THE SEVENTH MANSION (2020)

THE SEVENTH MANSION is the debut novel from Maryse Meijer, who has previously penned the acclaimed collection HEARTBREAKER STORIES (as well as another collection of shorts with RAG, and the novella NORTH WOOD), and if you’re a member of any counter-culture you will find a lot to love about this. If you aren’t, well, you can at least appreciate the intentional and interior and effective fragmented prose.

THE SEVENTH MANSION centers around Xie, an extreme vegan/naturalist who has been moved by his divorced father Erik from L.A., mostly due to an oil spill that Xie couldn’t physically or mentally tolerate. They relocate to a rural Southern town and Xie is quickly singled out, mostly negatively by most of his school, but positively by two very rambunctious queer girls: Jo and Liam. They see a kindred spirit in his lassitude and rebellion and environmental badges such as ‘TAKE NOTHING. LEAVE EVERYTHING.’

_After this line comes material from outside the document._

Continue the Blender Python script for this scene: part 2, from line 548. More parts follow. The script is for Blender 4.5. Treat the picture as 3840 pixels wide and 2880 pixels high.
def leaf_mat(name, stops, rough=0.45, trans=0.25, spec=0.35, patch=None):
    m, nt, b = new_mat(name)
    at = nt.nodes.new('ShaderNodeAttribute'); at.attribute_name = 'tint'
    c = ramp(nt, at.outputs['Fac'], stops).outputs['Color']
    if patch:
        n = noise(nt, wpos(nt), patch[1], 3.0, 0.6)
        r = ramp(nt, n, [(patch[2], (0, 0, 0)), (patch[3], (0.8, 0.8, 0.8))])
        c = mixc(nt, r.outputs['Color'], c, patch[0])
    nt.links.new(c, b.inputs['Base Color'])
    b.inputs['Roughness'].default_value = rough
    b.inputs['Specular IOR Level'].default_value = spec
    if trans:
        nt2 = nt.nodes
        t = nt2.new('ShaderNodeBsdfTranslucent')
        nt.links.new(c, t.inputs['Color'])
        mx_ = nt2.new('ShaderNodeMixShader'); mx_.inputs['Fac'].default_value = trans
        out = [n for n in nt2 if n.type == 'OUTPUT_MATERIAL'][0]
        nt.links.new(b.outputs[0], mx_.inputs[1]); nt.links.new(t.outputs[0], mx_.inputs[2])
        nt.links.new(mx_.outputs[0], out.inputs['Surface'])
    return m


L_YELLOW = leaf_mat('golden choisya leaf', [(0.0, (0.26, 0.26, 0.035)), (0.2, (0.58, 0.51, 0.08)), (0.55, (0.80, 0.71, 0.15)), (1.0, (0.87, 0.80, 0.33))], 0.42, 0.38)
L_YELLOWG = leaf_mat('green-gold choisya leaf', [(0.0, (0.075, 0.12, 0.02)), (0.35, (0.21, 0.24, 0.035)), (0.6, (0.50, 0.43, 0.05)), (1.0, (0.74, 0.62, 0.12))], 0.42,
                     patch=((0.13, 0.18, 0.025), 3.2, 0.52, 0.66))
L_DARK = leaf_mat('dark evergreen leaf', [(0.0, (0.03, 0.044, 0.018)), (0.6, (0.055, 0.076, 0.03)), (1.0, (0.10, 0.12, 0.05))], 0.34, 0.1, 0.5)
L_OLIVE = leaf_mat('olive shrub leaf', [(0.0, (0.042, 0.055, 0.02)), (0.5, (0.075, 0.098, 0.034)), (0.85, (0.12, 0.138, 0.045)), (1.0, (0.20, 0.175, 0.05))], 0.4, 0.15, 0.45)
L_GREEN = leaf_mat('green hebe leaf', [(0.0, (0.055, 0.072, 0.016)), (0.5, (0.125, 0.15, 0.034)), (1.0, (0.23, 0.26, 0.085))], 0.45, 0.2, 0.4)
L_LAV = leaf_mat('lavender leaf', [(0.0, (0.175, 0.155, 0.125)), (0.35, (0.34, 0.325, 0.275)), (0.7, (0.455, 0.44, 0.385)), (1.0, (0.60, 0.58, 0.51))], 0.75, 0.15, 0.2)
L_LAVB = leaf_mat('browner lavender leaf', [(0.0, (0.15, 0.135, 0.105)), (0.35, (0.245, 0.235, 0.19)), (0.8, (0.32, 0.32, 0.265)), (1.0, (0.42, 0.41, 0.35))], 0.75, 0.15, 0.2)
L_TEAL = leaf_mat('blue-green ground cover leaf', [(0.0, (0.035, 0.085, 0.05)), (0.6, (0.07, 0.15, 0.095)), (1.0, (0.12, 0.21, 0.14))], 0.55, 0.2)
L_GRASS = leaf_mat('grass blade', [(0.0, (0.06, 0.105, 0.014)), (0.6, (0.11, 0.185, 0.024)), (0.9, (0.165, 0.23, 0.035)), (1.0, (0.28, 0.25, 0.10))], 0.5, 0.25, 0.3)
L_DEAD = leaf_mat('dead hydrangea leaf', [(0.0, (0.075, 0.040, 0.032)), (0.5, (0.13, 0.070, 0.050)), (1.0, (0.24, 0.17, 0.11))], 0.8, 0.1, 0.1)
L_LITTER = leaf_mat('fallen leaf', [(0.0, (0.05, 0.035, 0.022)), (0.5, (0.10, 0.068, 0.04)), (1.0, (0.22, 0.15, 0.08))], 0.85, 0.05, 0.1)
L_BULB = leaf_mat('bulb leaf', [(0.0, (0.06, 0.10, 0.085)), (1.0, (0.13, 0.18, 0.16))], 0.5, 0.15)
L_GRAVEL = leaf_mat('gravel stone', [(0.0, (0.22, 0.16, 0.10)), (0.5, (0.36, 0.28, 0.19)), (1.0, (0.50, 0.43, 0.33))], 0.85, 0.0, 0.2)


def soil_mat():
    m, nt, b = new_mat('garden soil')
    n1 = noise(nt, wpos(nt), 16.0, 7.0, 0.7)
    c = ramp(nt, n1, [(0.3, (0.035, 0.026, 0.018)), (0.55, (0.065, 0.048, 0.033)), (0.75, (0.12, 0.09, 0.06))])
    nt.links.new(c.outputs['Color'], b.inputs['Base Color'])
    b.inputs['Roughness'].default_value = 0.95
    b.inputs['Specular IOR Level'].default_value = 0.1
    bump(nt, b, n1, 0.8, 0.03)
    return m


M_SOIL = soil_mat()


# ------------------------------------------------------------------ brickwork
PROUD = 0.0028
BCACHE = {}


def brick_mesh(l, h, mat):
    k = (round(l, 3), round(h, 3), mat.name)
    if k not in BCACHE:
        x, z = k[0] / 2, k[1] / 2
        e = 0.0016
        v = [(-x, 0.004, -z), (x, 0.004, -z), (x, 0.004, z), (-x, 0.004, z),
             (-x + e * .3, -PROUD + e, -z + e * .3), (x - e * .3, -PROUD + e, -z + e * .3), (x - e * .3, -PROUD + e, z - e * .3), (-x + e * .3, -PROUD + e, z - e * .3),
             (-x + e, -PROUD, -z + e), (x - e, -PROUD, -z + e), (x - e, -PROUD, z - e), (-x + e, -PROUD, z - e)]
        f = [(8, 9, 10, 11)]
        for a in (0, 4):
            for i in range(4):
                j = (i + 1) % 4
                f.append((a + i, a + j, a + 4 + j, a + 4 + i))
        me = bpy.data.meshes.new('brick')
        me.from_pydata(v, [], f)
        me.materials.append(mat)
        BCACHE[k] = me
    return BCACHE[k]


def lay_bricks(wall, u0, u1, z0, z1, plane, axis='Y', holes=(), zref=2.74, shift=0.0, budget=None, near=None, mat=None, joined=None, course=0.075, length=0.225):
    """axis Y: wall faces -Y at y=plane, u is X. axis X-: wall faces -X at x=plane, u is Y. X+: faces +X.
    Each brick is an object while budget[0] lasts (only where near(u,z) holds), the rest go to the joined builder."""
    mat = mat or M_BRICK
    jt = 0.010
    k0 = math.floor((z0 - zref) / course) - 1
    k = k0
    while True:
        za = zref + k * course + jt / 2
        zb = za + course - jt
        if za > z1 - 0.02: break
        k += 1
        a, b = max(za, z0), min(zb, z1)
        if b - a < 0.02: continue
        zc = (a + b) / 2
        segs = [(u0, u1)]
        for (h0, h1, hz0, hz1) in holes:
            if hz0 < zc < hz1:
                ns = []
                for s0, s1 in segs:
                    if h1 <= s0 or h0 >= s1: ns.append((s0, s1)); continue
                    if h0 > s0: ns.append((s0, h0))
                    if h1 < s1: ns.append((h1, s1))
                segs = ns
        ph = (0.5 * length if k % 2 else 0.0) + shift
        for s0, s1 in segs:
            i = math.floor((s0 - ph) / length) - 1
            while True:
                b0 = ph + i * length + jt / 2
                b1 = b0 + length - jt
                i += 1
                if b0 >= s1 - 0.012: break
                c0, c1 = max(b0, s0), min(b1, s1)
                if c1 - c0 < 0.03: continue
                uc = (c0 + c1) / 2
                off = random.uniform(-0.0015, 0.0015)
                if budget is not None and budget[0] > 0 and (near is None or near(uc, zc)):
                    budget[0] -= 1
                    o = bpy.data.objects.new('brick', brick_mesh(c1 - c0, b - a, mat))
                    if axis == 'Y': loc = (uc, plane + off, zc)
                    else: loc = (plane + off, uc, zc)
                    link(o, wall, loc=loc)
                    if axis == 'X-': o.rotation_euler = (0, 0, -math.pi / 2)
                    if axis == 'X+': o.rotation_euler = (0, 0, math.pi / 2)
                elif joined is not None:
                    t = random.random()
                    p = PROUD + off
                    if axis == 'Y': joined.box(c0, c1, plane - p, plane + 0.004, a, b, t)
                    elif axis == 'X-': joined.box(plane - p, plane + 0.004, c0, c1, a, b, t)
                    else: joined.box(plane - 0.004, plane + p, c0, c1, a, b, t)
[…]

All three of them decide to take their environmental activism to the next level and liberate a number of caged minks waiting to be skinned, but only Xie is caught via their activities.

It doesn’t help that Xie — someone whose friends unknowingly chastise him for being celibate and asexual — has a thing for bones. As in actual skeleton bones. He steals the remains of a saint from a church — St. Pancratius, the patron saint of youth — and matters escalate.

I’ll note that Xie’s father is one of the rare depictions of a positive, understanding father in fiction. He legitimately wants to help Xie and he’s supportive and listens to him, even when Xie shuts himself away.

It is a slow, twisted burn of a ride and full of fragmented thoughts and feelings and sensuality and builds to one hell of a climax in more ways than one.

ROSETTA STONE – ADRENALINE [AGAIN] (1995)

In case you weren’t aware, I’m an old-school goth, firmly aware that early ROSETTA STONE was basically SISTERS OF MERCY mimicry.

But with -The Tyranny of Inaction- and the -nothing- E.P. they turned the corner and merged their sound with a more electro-infused sensibility and remixed some of their older work into far more invigorating pieces, such as -Adrenaline-.

I’m stupidly physically hyper-sensitive to a debilitating extent, but extremely percussive songs really help me cope for some reason, and I absolutely thrill to not just this song, but this very succinct remix. I visibly glow while listening to it and just want to launch myself around. It’s a very fun time.

WE HAVE ALWAYS LIVED IN THE CASTLE (1962)

THE HAUNTING OF HILL HOUSE is arguably Shirley Jackson’s second-best known work next to THE LOTTERY — partially because of the film adaptation THE HAUNTING (which she was on set to consult) and, perhaps, because of Mike Flanagan’s wild deviation of a TV adaptation. (A fine series that, sadly, I feel has little to do with its source material.) However, I found WE HAVE ALWAYS LIVED IN THE CASTLE — her final novel before she sadly passed away — to be far more affecting.

WE HAVE ALWAYS LIVED IN THE CASTLE harbors many of Jackson’s tropes: gothic horror, family strife, New England iciness and societal rejection, agoraphobia, and decaying homesteads. However, it also feels like the apotheosis of her works, that this story of two sisters living together in their family’s house in Vermont, their mother and father, aunt and brother, dead due to poison before the youngest daughter, Mary Katherine “Merricat”, became a teenager. Only the uncle survived, barely, and they house and take care of him.

It’s a riveting, wild read, one that — while it received wide recognition and critical acclaim when it was released — appears to have faded into the stacks.